A look at terminal emulators, part 1
A look at terminal emulators, part 1
Posted Mar 31, 2018 5:06 UTC (Sat) by gutschke (subscriber, #27910)Parent article: A look at terminal emulators, part 1
Testing Right-To-Left text is interesting though, as I am not even sure there is an unambiguously sane way that terminals can interpret changing directions. What is supposed to happen, if I explicitly set the cursor position adjacent to existing mixed-direction text? Should the existing text in this cursor position influence how new text is formatted? Or should that only happen if I output a sequence of characters without intervening escape codes? How about when I change the terminal from overwrite into insert mode? Does that change behavior? How does cursor positioning work when it encounters mixed text? Is the answer different for relative and absolute cursor positioning commands?
While it is certainly possible to come up with *an* answer to these question, I doubt it is the only answer. I'd expect that each implementation does something different, resulting in behavior that is so hard to predict that no application could rely on anything but the most basic set of features. But who knows, maybe there is a standard for this and I just don't know about it.
All of this gets even more complex for languages like Arabic that require ligatures (or shaping) to make the text intelligble. You can no longer think of a word as being made up of distinct characters, but you have to look at most or all of the word to figure out how to render it. I have a really hard time seeing how terminal emulators can provide a sane implementation with these constraints.
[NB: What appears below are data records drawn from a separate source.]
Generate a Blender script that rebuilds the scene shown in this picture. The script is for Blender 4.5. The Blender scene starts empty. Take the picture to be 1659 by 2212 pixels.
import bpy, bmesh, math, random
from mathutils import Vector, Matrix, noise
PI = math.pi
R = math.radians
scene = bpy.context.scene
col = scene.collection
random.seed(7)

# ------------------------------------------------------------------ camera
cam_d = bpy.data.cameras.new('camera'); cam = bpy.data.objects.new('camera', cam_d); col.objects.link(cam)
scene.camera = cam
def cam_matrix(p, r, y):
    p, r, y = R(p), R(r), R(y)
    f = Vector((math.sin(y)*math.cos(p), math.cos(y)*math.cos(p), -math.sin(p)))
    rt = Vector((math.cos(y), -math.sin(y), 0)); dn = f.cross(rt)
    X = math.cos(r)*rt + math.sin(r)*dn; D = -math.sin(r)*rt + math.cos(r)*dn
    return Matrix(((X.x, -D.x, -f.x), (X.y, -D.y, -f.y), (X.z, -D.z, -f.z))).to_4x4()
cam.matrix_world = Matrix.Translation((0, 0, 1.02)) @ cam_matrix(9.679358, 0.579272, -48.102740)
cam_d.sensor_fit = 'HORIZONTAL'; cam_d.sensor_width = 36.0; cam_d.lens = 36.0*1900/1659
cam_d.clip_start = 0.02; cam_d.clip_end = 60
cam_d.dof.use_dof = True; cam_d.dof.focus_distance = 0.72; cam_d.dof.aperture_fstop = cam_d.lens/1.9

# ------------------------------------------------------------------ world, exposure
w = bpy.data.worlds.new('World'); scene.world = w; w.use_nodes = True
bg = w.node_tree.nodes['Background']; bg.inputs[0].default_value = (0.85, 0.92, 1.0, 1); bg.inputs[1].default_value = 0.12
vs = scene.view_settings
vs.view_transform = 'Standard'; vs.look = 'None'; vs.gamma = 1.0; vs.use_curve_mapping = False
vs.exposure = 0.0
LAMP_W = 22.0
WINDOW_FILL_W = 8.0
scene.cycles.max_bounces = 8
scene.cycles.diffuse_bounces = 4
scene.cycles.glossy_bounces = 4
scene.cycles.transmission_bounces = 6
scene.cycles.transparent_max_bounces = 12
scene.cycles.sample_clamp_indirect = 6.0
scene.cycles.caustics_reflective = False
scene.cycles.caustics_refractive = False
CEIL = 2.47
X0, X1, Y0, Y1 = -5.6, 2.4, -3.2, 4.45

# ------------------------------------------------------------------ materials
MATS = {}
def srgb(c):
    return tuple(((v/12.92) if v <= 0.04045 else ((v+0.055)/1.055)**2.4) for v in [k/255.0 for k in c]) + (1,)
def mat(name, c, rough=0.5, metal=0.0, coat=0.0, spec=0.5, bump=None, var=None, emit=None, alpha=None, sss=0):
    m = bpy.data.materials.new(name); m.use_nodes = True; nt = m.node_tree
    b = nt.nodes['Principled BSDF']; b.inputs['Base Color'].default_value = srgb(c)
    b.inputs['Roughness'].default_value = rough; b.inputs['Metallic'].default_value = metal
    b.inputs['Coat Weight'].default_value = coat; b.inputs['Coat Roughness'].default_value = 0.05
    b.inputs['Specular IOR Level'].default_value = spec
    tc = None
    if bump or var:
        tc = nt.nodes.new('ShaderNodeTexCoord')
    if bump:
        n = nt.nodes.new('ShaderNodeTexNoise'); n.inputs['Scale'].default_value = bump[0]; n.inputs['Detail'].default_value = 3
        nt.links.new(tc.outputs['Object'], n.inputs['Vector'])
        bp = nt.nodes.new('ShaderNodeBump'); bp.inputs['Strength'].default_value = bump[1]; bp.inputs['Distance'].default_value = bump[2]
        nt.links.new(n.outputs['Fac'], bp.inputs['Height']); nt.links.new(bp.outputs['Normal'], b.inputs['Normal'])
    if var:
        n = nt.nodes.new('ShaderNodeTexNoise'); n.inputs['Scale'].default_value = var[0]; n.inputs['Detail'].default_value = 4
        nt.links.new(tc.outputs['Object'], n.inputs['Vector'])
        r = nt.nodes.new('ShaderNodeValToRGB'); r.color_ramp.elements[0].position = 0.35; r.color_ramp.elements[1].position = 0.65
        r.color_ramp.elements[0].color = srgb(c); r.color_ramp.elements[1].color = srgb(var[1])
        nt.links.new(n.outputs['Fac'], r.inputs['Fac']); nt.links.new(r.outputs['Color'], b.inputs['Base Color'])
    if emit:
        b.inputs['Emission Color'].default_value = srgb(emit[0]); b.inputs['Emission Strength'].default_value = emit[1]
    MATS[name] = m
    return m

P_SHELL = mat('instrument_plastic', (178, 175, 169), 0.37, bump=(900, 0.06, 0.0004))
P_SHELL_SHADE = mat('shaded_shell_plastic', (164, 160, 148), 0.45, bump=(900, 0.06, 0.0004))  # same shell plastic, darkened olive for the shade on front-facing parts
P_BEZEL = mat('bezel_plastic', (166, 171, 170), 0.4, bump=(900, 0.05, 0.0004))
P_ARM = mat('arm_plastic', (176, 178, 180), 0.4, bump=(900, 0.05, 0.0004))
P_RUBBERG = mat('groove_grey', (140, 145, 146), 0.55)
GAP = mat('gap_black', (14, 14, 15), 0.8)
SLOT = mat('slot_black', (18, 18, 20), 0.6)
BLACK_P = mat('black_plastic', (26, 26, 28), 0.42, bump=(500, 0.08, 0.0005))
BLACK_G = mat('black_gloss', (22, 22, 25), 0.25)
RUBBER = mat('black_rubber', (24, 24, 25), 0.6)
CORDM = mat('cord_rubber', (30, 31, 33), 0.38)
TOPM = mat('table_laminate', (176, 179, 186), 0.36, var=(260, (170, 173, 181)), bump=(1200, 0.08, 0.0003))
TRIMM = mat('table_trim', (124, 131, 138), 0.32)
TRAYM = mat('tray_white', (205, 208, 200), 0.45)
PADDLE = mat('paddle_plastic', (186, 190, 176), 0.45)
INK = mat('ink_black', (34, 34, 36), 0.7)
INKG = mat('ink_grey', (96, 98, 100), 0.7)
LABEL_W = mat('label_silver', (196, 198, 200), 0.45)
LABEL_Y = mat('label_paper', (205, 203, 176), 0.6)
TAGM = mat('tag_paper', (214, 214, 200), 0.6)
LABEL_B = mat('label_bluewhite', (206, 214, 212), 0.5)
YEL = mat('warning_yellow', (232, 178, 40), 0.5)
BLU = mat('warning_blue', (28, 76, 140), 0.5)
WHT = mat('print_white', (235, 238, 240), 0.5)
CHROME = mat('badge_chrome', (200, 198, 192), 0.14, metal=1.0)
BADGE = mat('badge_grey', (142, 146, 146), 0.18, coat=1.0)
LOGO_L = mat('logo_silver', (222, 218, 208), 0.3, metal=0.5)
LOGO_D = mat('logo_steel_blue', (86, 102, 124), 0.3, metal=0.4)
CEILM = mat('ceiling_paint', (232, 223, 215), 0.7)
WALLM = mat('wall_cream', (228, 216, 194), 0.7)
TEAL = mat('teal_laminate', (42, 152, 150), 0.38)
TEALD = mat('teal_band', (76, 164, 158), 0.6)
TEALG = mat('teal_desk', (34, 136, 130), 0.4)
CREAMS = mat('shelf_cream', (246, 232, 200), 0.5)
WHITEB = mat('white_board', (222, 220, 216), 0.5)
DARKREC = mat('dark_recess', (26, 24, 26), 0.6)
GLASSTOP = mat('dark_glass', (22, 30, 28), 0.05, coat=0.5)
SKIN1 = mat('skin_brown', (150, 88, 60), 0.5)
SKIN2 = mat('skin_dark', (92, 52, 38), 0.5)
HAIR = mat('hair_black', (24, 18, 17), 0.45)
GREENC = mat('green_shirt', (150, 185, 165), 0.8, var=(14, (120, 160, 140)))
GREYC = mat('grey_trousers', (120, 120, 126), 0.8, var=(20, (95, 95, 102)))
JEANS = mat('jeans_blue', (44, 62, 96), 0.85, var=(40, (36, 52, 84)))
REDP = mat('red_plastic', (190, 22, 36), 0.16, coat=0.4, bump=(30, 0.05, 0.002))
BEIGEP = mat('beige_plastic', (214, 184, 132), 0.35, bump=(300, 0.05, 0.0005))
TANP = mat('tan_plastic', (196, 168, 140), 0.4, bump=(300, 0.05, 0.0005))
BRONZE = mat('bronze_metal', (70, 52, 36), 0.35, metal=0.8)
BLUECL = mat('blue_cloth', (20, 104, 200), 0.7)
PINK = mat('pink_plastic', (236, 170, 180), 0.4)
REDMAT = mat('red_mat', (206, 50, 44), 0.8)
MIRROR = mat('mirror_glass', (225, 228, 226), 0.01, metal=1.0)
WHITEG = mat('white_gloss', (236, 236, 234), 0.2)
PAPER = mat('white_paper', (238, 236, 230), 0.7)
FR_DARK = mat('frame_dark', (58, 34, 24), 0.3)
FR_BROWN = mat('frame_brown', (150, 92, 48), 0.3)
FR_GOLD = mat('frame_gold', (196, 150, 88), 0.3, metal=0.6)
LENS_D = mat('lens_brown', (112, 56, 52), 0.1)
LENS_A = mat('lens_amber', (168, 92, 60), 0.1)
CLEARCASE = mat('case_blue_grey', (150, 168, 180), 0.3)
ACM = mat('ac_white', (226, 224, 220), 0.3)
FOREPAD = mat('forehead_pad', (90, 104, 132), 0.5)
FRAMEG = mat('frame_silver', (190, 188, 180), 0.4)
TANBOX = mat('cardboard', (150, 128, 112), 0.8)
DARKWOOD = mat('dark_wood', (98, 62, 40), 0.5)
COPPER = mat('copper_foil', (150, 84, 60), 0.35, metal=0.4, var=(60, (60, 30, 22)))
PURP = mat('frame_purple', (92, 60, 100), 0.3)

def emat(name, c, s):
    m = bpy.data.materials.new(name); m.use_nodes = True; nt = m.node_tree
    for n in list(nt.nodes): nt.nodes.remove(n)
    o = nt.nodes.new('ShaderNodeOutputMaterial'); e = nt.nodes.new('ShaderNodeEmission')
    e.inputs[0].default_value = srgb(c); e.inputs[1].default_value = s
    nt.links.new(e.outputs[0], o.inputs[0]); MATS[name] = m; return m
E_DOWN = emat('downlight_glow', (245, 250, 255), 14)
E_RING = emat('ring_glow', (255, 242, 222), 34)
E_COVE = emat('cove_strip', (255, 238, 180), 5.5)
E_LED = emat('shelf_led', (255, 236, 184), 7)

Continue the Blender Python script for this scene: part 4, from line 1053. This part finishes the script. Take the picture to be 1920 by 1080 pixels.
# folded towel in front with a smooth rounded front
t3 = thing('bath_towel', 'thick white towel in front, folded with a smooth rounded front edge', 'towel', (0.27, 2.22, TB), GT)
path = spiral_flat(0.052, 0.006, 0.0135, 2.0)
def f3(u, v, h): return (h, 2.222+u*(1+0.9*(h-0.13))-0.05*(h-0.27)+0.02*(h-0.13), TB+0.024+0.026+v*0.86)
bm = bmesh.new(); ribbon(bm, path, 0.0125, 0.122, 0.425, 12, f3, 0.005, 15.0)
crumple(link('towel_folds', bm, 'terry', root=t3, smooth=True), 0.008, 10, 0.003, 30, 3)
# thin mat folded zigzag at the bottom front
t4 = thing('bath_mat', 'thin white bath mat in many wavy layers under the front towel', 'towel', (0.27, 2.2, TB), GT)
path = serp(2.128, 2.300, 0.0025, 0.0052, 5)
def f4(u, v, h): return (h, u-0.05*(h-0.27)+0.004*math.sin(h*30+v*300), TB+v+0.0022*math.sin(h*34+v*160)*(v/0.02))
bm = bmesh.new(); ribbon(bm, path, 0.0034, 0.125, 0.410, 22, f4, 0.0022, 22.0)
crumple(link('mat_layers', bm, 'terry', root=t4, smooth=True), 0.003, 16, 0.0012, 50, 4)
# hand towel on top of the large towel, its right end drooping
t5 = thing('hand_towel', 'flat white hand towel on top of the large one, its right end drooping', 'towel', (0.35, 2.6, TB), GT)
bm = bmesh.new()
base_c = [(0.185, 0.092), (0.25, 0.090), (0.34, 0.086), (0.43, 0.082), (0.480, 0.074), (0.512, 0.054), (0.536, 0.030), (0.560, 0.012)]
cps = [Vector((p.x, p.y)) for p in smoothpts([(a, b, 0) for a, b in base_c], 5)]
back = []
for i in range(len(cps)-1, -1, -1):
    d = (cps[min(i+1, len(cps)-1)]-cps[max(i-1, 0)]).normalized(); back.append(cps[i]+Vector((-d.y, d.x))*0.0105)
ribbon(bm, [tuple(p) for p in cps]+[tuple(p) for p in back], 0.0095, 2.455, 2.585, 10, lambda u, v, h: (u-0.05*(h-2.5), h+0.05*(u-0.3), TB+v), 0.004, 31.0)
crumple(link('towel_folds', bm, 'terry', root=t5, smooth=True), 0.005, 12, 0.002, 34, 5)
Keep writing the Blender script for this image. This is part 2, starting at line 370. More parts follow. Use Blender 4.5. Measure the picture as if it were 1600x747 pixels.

It pretty much breaks all assumptions about a fixed grid of characters, and about the ability to arbitrarily position the cursor to any X/Y coordinate. Y coordinates still make sense (until we consider vertically-rendered text), but X coordinates are getting increasingly fuzzy.
I'd love to hear if there is a universally agreed upon convention how to handle this problem, and whether there are any terminal emulators that correctly implement all the corner cases.